- Stated goal:
Show, in full, each line of the data that contains "pixels".

- Data excerpt:
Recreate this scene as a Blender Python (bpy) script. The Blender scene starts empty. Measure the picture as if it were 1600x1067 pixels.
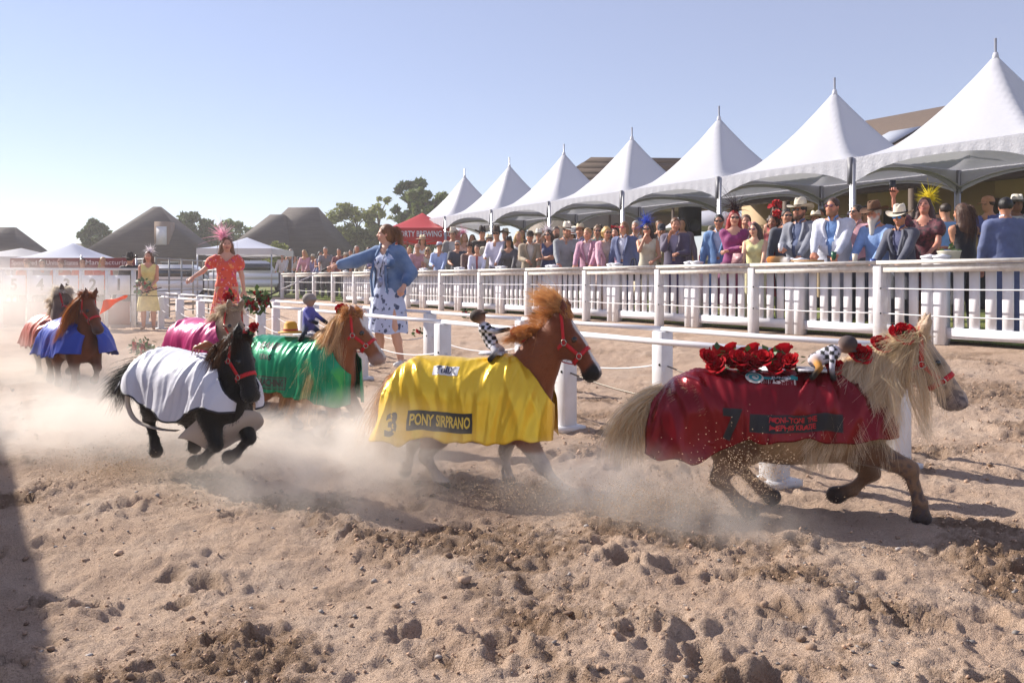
import bpy, bmesh, math, random
import numpy as np
from mathutils import Vector, Matrix
R = math.radians
rng = np.random.default_rng(7)
random.seed(7)
SC = bpy.context.scene
COL = SC.collection
# ------------------------------------------------------------------ camera, sky, sun, exposure
FPX, CH, HY = 1300.0, 1.05, 436.0            # focal length in photo pixels, eye height, horizon row
cd = bpy.data.cameras.new('camera'); cam = bpy.data.objects.new('camera', cd); COL.objects.link(cam)
cam.location = (0, 0, CH); cam.rotation_euler = (R(90), 0, 0)
cd.sensor_width = 36; cd.lens = FPX / 1600 * 36; cd.shift_y = (HY - 533.5) / 1600
cd.clip_start = .05; cd.clip_end = 3000
SC.camera = cam
SUN_EL, SUN_AZ = R(33), math.atan2(-.86, .51)   # azimuth measured from +Y towards +X
w = bpy.data.worlds.new('World'); SC.world = w; w.use_nodes = True
wn = w.node_tree.nodes; wl = w.node_tree.links
sky = wn.new('ShaderNodeTexSky'); sky.sky_type = 'NISHITA'; sky.sun_disc = False
sky.sun_elevation = SUN_EL; sky.sun_rotation = SUN_AZ; sky.air_density = 1.0; sky.dust_density = 0.0; sky.ozone_density = 2.5
bg = wn['Background']; bg.inputs[1].default_value = .088
hzm = wn.new('ShaderNodeMix'); hzm.data_type = 'RGBA'; hzm.inputs[0].default_value = .34; hzm.inputs[7].default_value = (5.4, 5.3, 6.1, 1)   # even thin veil over the whole sky
wl.new(sky.outputs[0], hzm.inputs[6]); tin = wn.new('ShaderNodeMix'); tin.data_type = 'RGBA'; tin.blend_type = 'MULTIPLY'; tin.inputs[0].default_value = 1; tin.inputs[7].default_value = (.985, .945, 1.02, 1)   # white balance of the photograph
wl.new(hzm.outputs[2], tin.inputs[6]); wl.new(tin.outputs[2], bg.inputs[0])
sd = bpy.data.lights.new('sun', 'SUN'); sd.energy = 5.0; sd.angle = R(.53); sd.color = (1, .93, .83)
sun = bpy.data.objects.new('sun', sd); COL.objects.link(sun)
SV = Vector((math.sin(SUN_AZ) * math.cos(SUN_EL), math.cos(SUN_AZ) * math.cos(SUN_EL), math.sin(SUN_EL)))
sun.rotation_euler = SV.to_track_quat('Z', 'Y').to_euler()
SC.view_settings.view_transform = 'Standard'; SC.view_settings.look = 'None'
SC.view_settings.gamma = 1; SC.view_settings.exposure = .72
SC.cycles.use_denoising = True
SC.cycles.max_bounces = 7; SC.cycles.diffuse_bounces = 3; SC.cycles.glossy_bounces = 3
SC.cycles.transmission_bounces = 4; SC.cycles.volume_bounces = 2; SC.cycles.transparent_max_bounces = 12
SC.cycles.volume_step_rate = 1.0; SC.cycles.volume_max_steps = 128
# ------------------------------------------------------------------ the track's own axes: t along the rails (away), q across (to the crowd)
AL = math.atan(780 / FPX); SA, CA = math.sin(AL), math.cos(AL)
def TP(t, q, z=0.0): return np.array((-SA * t + CA * q, CA * t + SA * q, z))
def G(q):
    q = np.asarray(q, float)
    return np.interp(q, [-400, 4.6, 9.0, 9.7, 12, 20, 60, 400], [0, 0, .30, .37, .46, .55, .75, .9])
def gq(x, y): return float(G(CA * x + SA * y))
def px_row(x, q):                    # plan position on the line q where it passes image column x
    u = (x - 800) / FPX; Z = q / (CA * u + SA); return u * Z, Z
def px_t(x, q):
    X, Z = px_row(x, q); return -SA * X + CA * Z
def px_at(x, Z): return (x - 800) / FPX * Z, Z
# ------------------------------------------------------------------ helpers
def lin(c):
    if isinstance(c, str): c = [int(c[i:i + 2], 16) / 255 for i in (0, 2, 4)]
    return tuple((v / 12.92 if v <= .04045 else ((v + .055) / 1.055) ** 2.4) for v in c)
def tag(o, label=None, cat=None, group=None, kind=None):
    if label: o['label'] = label
    if cat: o['category'] = cat
    if group: o['group'] = group
    if kind: o['kind'] = kind
    return o
def empty(name, loc=(0, 0, 0), rz=0.0, label=None, cat=None, group=None):
    o = bpy.data.objects.new(name, None); COL.objects.link(o); o.empty_display_size = .1
    o.location = loc; o.rotation_euler = (0, 0, rz)
    return tag(o, label, cat, group)
def mk_mesh(name, V, F, smooth=True, cols=None):
    me = bpy.data.meshes.new(name)
    V = np.ascontiguousarray(V, np.float32)
    if isinstance(F, np.ndarray):
        n, k = F.shape; lt = np.full(n, k, np.int32); li = F.astype(np.int32).ravel()
    else:
        lt = np.array([len(f) for f in F], np.int32); li = np.array([i for f in F for i in f], np.int32); n = len(lt)
    me.vertices.add(len(V)); me.vertices.foreach_set('co', V.ravel())
    me.loops.add(len(li)); me.loops.foreach_set('vertex_index', li)
    me.polygons.add(n); me.polygons.foreach_set('loop_start', np.concatenate(([0], np.cumsum(lt)[:-1])).astype(np.int32))
    me.polygons.foreach_set('loop_total', lt)
    if smooth: me.polygons.foreach_set('use_smooth', np.ones(n, bool))
    me.update(calc_edges=True)
    if cols is not None:
        a = me.color_attributes.new('Col', 'FLOAT_COLOR', 'POINT')
        c = np.ones((len(V), 4), np.float32); c[:, :3] = cols; a.data.foreach_set('color', c.ravel())
    return me
def link(name, me, m=None, parent=None, loc=None, rz=None):
    o = bpy.data.objects.new(name, me); COL.objects.link(o)
    if m is not None and not me.materials: me.materials.append(m)
    if parent is not None: o.parent = parent
    if loc is not None: o.location = loc
    if rz is not None: o.rotation_euler = (0, 0, rz)
    return o
class MB:
    def __init__(s): s.V = []; s.F = []; s.C = []; s.n = 0; s.col = (.5, .5, .5)
    def add(s, V, F):
        V = np.asarray(V, float).reshape(-1, 3); b = s.n
        s.V.append(V); s.F += [[i + b for i in f] for f in F]; s.C.append(np.tile(s.col, (len(V), 1))); s.n += len(V); return s
    def box(s, c, d, M=None):
        x, y, z = d[0] / 2, d[1] / 2, d[2] / 2
        V = np.array([(sx * x, sy * y, sz * z) for sx in (-1, 1) for sy in (-1, 1) for sz in (-1, 1)])
        if M is not None: V = V @ np.array(M).T
        return s.add(V + np.array(c), [[0, 1, 3, 2], [4, 6, 7, 5], [0, 4, 5, 1], [2, 3, 7, 6], [0, 2, 6, 4], [1, 5, 7, 3]])
    def tube(s, P, r, n=8, cap=True, flat=None):
        P = np.asarray(P, float); m = len(P); r = np.broadcast_to(np.asarray(r, float), (m,))
        T = np.gradient(P, axis=0); T /= np.linalg.norm(T, axis=1)[:, None] + 1e-9
        up = np.array((0, 0, 1.)) if abs(T[0][2]) < .9 else np.array((1., 0, 0))
        V = []
        for i in range(m):
            a = np.cross(T[i], up); a /= np.linalg.norm(a) + 1e-9; b = np.cross(a, T[i]); up = b
            fa, fb = (1, 1) if flat is None else flat
            th = np.arange(n) * 2 * math.pi / n
            V.append(P[i] + r[i] * (fa * np.cos(th)[:, None] * a + fb * np.sin(th)[:, None] * b))
        F = [[i * n + j, i * n + (j + 1) % n, (i + 1) * n + (j + 1) % n, (i + 1) * n + j] for i in range(m - 1) for j in range(n)]
        if cap: F += [list(range(n))[::-1], [(m - 1) * n + j for j in range(n)]]
        return s.add(np.concatenate(V), F)
    def sheet(s, Gd, closed=False):
        Gd = np.asarray(Gd); a, b = Gd.shape[:2]
        F = [[i * b + j, i * b + (j + 1) % b, (i + 1) * b + (j + 1) % b, (i + 1) * b + j] for i in range(a - 1) for j in range(b if closed else b - 1)]
        return s.add(Gd.reshape(-1, 3), F)
    def lathe(s, prof, n=20, c=(0, 0, 0), sx=1, sy=1, fn=None):
        th = np.arange(n) * 2 * math.pi / n
        V = [[(r * sx * math.cos(a), r * sy * math.sin(a), z) for a in th] for r, z in prof]
        V = np.array(V)
        if fn is not None: V = fn(V)
        return s.sheet(V + np.array(c), closed=True)
    def ell(s, c, r, M=None, n=10, m=7):
        V = [(0, 0, -1)] + [(math.sin(math.pi * i / m) * math.cos(2 * math.pi * j / n), math.sin(math.pi * i / m) * math.sin(2 * math.pi * j / n), -math.cos(math.pi * i / m)) for i in range(1, m) for j in range(n)] + [(0, 0, 1)]
        V = np.array(V) * np.array(r)
        if M is not None: V = V @ np.array(M).T
        F = [[0, 1 + (j + 1) % n, 1 + j] for j in range(n)]
        F += [[1 + i * n + j, 1 + i * n + (j + 1) % n, 1 + (i + 1) * n + (j + 1) % n, 1 + (i + 1) * n + j] for i in range(m - 2) for j in range(n)]
        e = len(V) - 1; F += [[e, 1 + (m - 2) * n + j, 1 + (m - 2) * n + (j + 1) % n] for j in range(n)]
        return s.add(V + np.array(c), F)
    def mesh(s, name, smooth=False, vcol=False):
        return mk_mesh(name, np.concatenate(s.V), s.F, smooth, np.concatenate(s.C) if vcol else None)
    def build(s, name, m, parent=None, smooth=False, loc=None, rz=None, vcol=False):
        return link(name, s.mesh(name, smooth, vcol), m, parent, loc, rz)
def rotz(a): c, s = math.cos(a), math.sin(a); return np.array(((c, -s, 0), (s, c, 0), (0, 0, 1)))
def rotx(a): c, s = math.cos(a), math.sin(a); return np.array(((1, 0, 0), (0, c, -s), (0, s, c)))
def roty(a): c, s = math.cos(a), math.sin(a); return np.array(((c, 0, s), (0, 1, 0), (-s, 0, c)))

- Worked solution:
Recreate this scene as a Blender Python (bpy) script. The Blender scene starts empty. Measure the picture as if it were 1600x1067 pixels.
FPX, CH, HY = 1300.0, 1.05, 436.0            # focal length in photo pixels, eye height, horizon row